Come on, give me the chills

Thoughts about changing, life, and whatever comes to mind.

Author: Andrea Grassi

  • I didn’t expect to be a geek

    Nor to be a Nerd.

    In fact, I feel quite a normal person, with no inclination on any particular side.
    I have passions, photography, writing, that can’t be called a job because I do it for fun.

    I like to test myself (and this blog is proof), but aside from this, no, I didn’t expect to be a true geek.

    I don’t do nerd or geeky jokes, nor I laugh too much at them (but I love them from time to time).
    I use the command line daily, but I don’t feel it’s my home.

    I wouldn’t write in emacs an email.

    That said, I am partly surprised by my actual interest in Tarsnap. a backup solution I just discovered.
    It’s geeky in the sense that it’s a highly technical backup solution.
    No difficult, but technical.

    Still, I love it. I love the idea, the execution, and even the old style text-website so much that I want to use it back it up right now.

    Today the main competitor of this (on a different level) is the BackBlaze B2 cloud storage, which feels like a different planet.
    But how much do they compare? I’m curious, really curious, and I’d love to use them both and see the differences in prices and so on.

    I guess that the main reason I liked tarsnap at first glance was its simplicity.
    It’s simple, it’s easy, and it does the job.

    Why would you want more? It also moves away from a fixed pricing an in a prepaid model, nice work.

  • great marketing is invisible

    This morning I was going to Milan for work and in the time between two train connections I stopped in a bar to take a cappuccino. 

    While drinking it I realized it was cold.
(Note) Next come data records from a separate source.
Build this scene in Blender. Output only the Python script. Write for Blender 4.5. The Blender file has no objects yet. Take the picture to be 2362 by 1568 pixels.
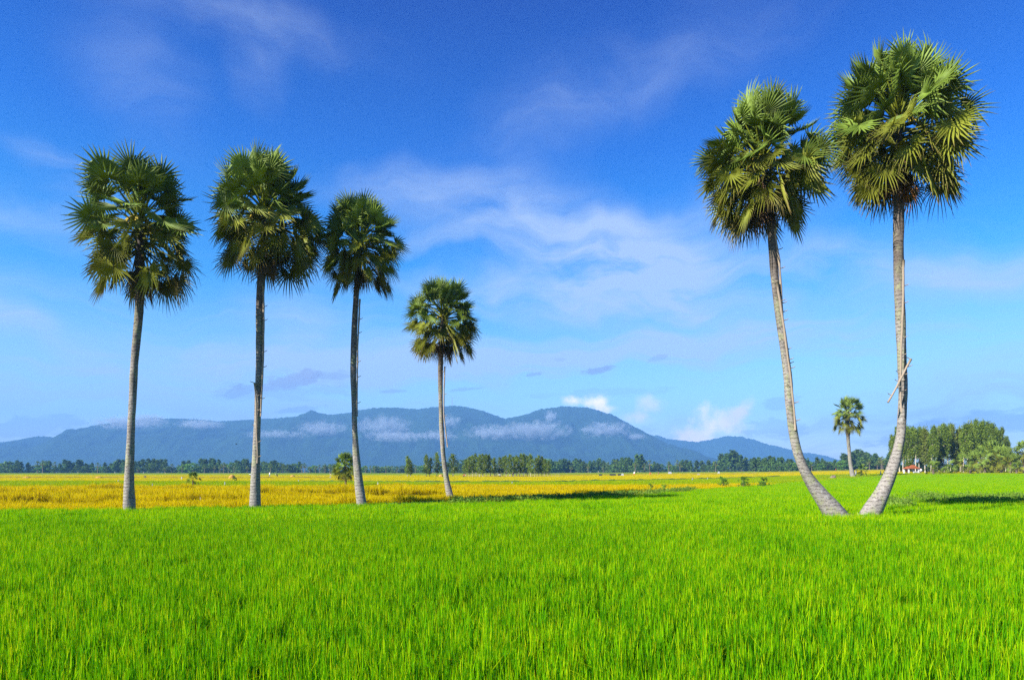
import bpy, math, random
import numpy as np
from mathutils import Vector, Matrix

PI = math.pi
R = math.radians
SC = bpy.context.scene
COL = SC.collection

# ------------------------------------------------------------------ camera
F = 1575.0          # focal length in units of a 2362 wide picture
HZ = 1087.0         # horizon row in a 2362 x 1568 picture
CANOPY = 0.50       # height of the rice
EYE = 2.25
cam_d = bpy.data.cameras.new('camera')
cam = bpy.data.objects.new('camera', cam_d)
COL.objects.link(cam)
SC.camera = cam
cam.location = (0, 0, EYE)
cam.rotation_euler = (R(90), 0, 0)
cam_d.sensor_width = 36.0
cam_d.lens = 36.0 * F / 2362.0
cam_d.shift_y = (HZ - 784.0) / 2362.0
cam_d.clip_start = 0.1
cam_d.clip_end = 60000

# ------------------------------------------------------------------ render and exposure
SC.render.engine = 'CYCLES'
SC.view_settings.view_transform = 'Standard'
SC.view_settings.look = 'None'
SC.view_settings.gamma = 1
SC.view_settings.exposure = 1.5
cy = SC.cycles
cy.max_bounces = 6
cy.diffuse_bounces = 1
cy.glossy_bounces = 2
cy.transmission_bounces = 4
cy.transparent_max_bounces = 8
cy.volume_bounces = 0
cy.use_denoising = False
cy.volume_max_steps = 128
cy.volume_step_rate = 1.0

# ------------------------------------------------------------------ node helpers
def nd(nt, typ, ins=None, **kw):
    n = nt.nodes.new(typ)
    for k, v in kw.items():
        setattr(n, k, v)
    if ins:
        for k, v in ins.items():
            s = n.inputs[k]
            if isinstance(v, bpy.types.NodeSocket):
                nt.links.new(v, s)
            else:
                s.default_value = v
    return n

def mth(nt, op, a, b=0.0, c=0.0, clamp=False):
    n = nd(nt, 'ShaderNodeMath', {0: a, 1: b, 2: c}, operation=op)
    n.use_clamp = clamp
    return n.outputs[0]

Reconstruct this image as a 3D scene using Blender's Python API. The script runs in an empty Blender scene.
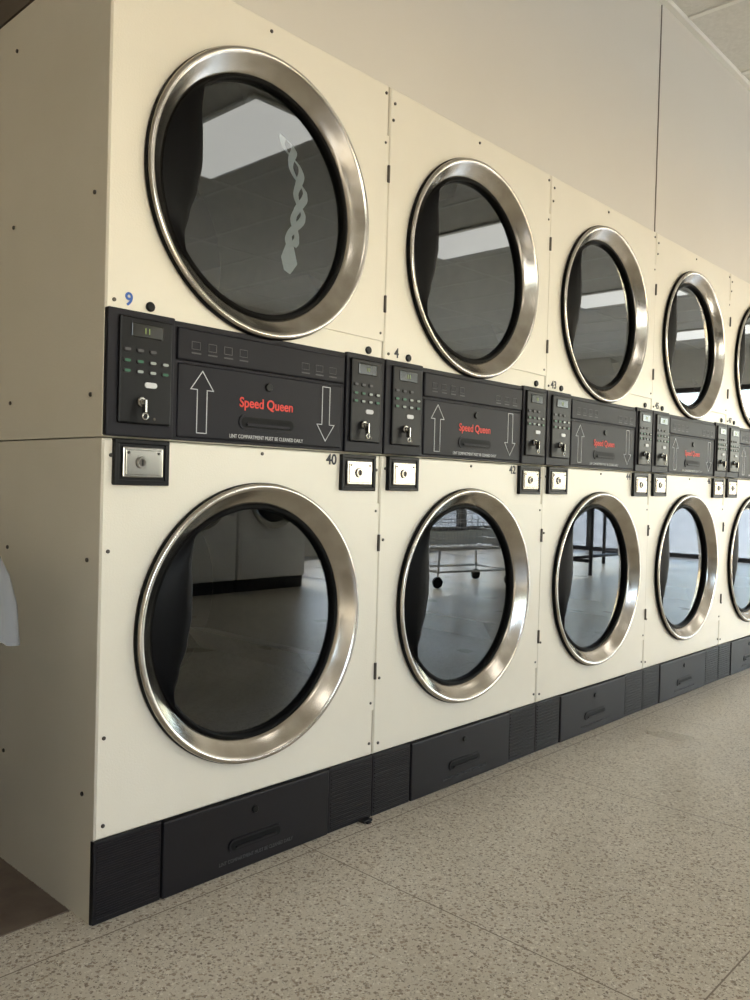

Way too cold.

    It was 7am in the morning and outside it was freezing and one door of the bar was open. The door lead to the bus arrivals terminal.

    I exclaimed “it’s cold, why would they let us freeze like that” pointing at the open door and my colleague instantly replied “it’s not cold. It’s marketing”

    Marketing? It took me a while to realize that it was such a nice move. An open door is a clear, unmistakable indicator that a bar is open.

    It also invites you to enter. In addition to that, smells are often the best way to attract clients. The smell of a good pizza or a coffe are enough to stimulate you to indulge and stop by.

    In town festivals sellers use ventilators  to spread odor of cooked food.

    Marketing, great marketing, hides itself from the eye. It hides into the appearance so much it blends into the forniture and you don’t know it’s there.

    It’s so great that it’s not even trying to sell in the usual sense, instead it just shows. It appeals to senses and mind and it gets you by your own free will.

  • helping others

    There’s no better work than one in which you help other people directly. That’s why coaching is so mainstream

  • in quest for more

    Today I read something written by a former Opera employee (the web browser).
    I remember he talked about how injecting ads into the desktop browser was a bad move for him (and later on he was right).

    In his words there was something that resonated with me deeply, he then said that he somewhat felt bad because he didn’t see the silicon valley behavior he expected.

    This is the bad thing about expectation vs reality, it puts you down if you don’t consider the outcome and the reality.
    Luckily there are solutions to this. Namely being honest with yourself every day.

    Understanding what’s good and what’s not. Keeping in mind of what really is the work you’re doing.
    Accepting is the hardest part, but you won’t be left without a choice.
    You can always choose to change, to do a different work that resonates more with you.

  • when they shut down

    Today Dropbox announced that Mailbox and Carousel would shut down.
    It’s hard not to think about the value that these two services brought to user, yet they are still shutting down and I can see why.

    There’s no innovation anymore. Once the idea is grasped and becomes mainstream, you need to be in a field where you can innovate quickly and effectively to potentially continue working there.

    Otherwise you need to change and start from zero and I guess this was the choice behind the shut down.
    When service aren’t paid by subscription you rely on the fact that the company will do their best to support you in the future, but that isn’t a guarantee.
    As it often happens, companies change plans, ideas, they break things and build new ones.

    This is why I love the take Basecamp has on the subject. They build things for the long run and don’t leave users alone.
    In a world where free seems so convenient, this revolutionary thinking makes me feel at home.